• Given data:
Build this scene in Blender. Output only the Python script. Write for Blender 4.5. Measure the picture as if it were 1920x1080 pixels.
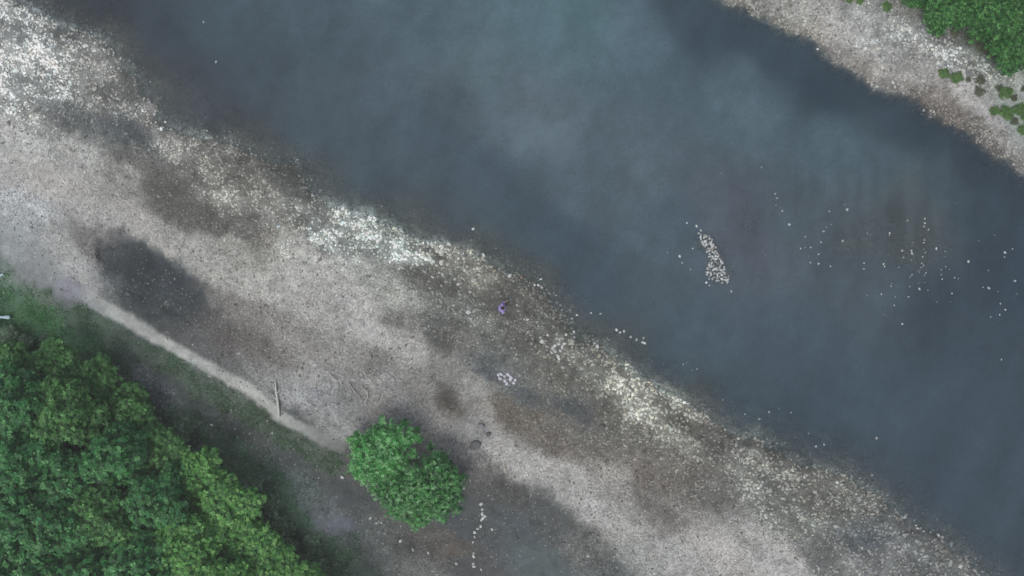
import bpy, math, random
import numpy as np
from mathutils import Vector, Matrix, Euler

# ------------------------------------------------------------------ clear
for o in list(bpy.data.objects):
    bpy.data.objects.remove(o)
S = bpy.context.scene
COL = S.collection
R = math.radians
H = 46.0            # drone height above the river
PPM = 30.0          # map pixels per metre on the ground

# ------------------------------------------------------------------ camera
cd = bpy.data.cameras.new('camera'); cam = bpy.data.objects.new('camera', cd); COL.objects.link(cam)
cam.location = (0, 0, H); cam.rotation_euler = (0, 0, 0)
cd.sensor_width = 36; cd.lens = 36 * H / 64.0
cd.clip_start = 0.5; cd.clip_end = 3000
S.camera = cam

# ------------------------------------------------------------------ sky, sun
SUN_EL, SUN_AZ = 60, 215        # azimuth of the sun, clockwise from +Y
W = bpy.data.worlds.new('World'); S.world = W; W.use_nodes = True
wn = W.node_tree; bg = wn.nodes['Background']
sky = wn.nodes.new('ShaderNodeTexSky'); sky.sky_type = 'NISHITA'; sky.sun_disc = False
sky.sun_elevation = R(SUN_EL); sky.sun_rotation = R(SUN_AZ); sky.dust_density = 4.0; sky.air_density = 1.0
hs = wn.nodes.new('ShaderNodeHueSaturation'); hs.inputs['Saturation'].default_value = .45      # high thin cloud: a greyer sky
wn.links.new(sky.outputs[0], hs.inputs['Color']); wn.links.new(hs.outputs[0], bg.inputs[0]); bg.inputs[1].default_value = 0.125
sd = bpy.data.lights.new('sun', 'SUN'); sd.energy = 0.8; sd.angle = R(38); sd.color = (1, 0.95, 0.88)
so = bpy.data.objects.new('sun', sd); COL.objects.link(so)
dv = Vector((math.sin(R(SUN_AZ)) * math.cos(R(SUN_EL)), math.cos(R(SUN_AZ)) * math.cos(R(SUN_EL)), math.sin(R(SUN_EL))))
so.rotation_euler = (-dv).to_track_quat('-Z', 'Y').to_euler(); so.location = dv * 80
S.view_settings.view_transform = 'Standard'; S.view_settings.look = 'None'
S.view_settings.gamma = 1; S.view_settings.use_curve_mapping = False
S.view_settings.exposure = 0.38
KLAND = np.array([0.97, 0.98, 1.04])     # brightness that daylight gives a white sheet, per channel
KWAT = np.array([1.24, 1.18, 1.20])

# ------------------------------------------------------------------ noise
def lattice(seed, n=256):
    return np.random.RandomState(seed).rand(n, n).astype(np.float32)
_L = {}
def vnoise(x, y, scale, seed):
    """smooth value noise, 0..1"""
    if seed not in _L: _L[seed] = lattice(seed)
    L = _L[seed]
    u = x / scale + 1000.37; v = y / scale + 1000.71
    iu = np.floor(u).astype(np.int64); iv = np.floor(v).astype(np.int64)
    fu = (u - iu); fv = (v - iv)
    fu = fu * fu * (3 - 2 * fu); fv = fv * fv * (3 - 2 * fv)
    a = L[iu % 256, iv % 256]; b = L[(iu + 1) % 256, iv % 256]
    c = L[iu % 256, (iv + 1) % 256]; d = L[(iu + 1) % 256, (iv + 1) % 256]
    return (a * (1 - fu) + b * fu) * (1 - fv) + (c * (1 - fu) + d * fu) * fv
def fbm(x, y, scale, seed, octs=4, gain=0.5):
    t = 0; amp = 1; tot = 0
    for i in range(octs):
        t = t + amp * vnoise(x, y, scale / 2 ** i, seed + i); tot += amp; amp *= gain
    return t / tot
def sstep(a, b, x):
    t = np.clip((x - a) / (b - a), 0, 1); return t * t * (3 - 2 * t)
def lin(c):
    c = np.asarray(c, dtype=np.float64) / 255.0
    return np.where(c <= 0.04045, c / 12.92, ((c + 0.055) / 1.055) ** 2.4)

# ------------------------------------------------------------------ the map of the place (map pixels: x right, y down, 30 per metre)
SHORE_L = [(-3000,-1900),(-200,-150),(-40,-60),(45,8),(110,58),(185,72),(235,130),(290,185),(300,240),(352,252),(430,268),(480,300),(550,305),
 (590,362),(640,392),(700,410),(760,440),(830,460),(905,485),(950,520),(1010,545),(1050,590),(1080,640),(1140,662),(1200,712),
 (1270,755),(1330,790),(1420,822),(1500,868),(1580,892),(1640,935),(1700,985),(1780,1030),(1870,1100),(2200,1300),(4500,2900)]
SHORE_R = [(-1600,-2400),(900,-330),(1250,-70),(1355,0),(1440,38),(1520,82),(1560,112),(1640,152),(1700,182),(1760,217),(1830,262),(1880,297),(1920,322),
 (2020,390),(2300,560),(5500,2300)]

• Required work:
Up to and including the line containing "from mathutils import Vector, Matrix, Euler", repeat every line from the start of the data, but none of the pictures.

• Solution to this problem:
Build this scene in Blender. Output only the Python script. Write for Blender 4.5. Measure the picture as if it were 1920x1080 pixels.
import bpy, math, random
import numpy as np
from mathutils import Vector, Matrix, Euler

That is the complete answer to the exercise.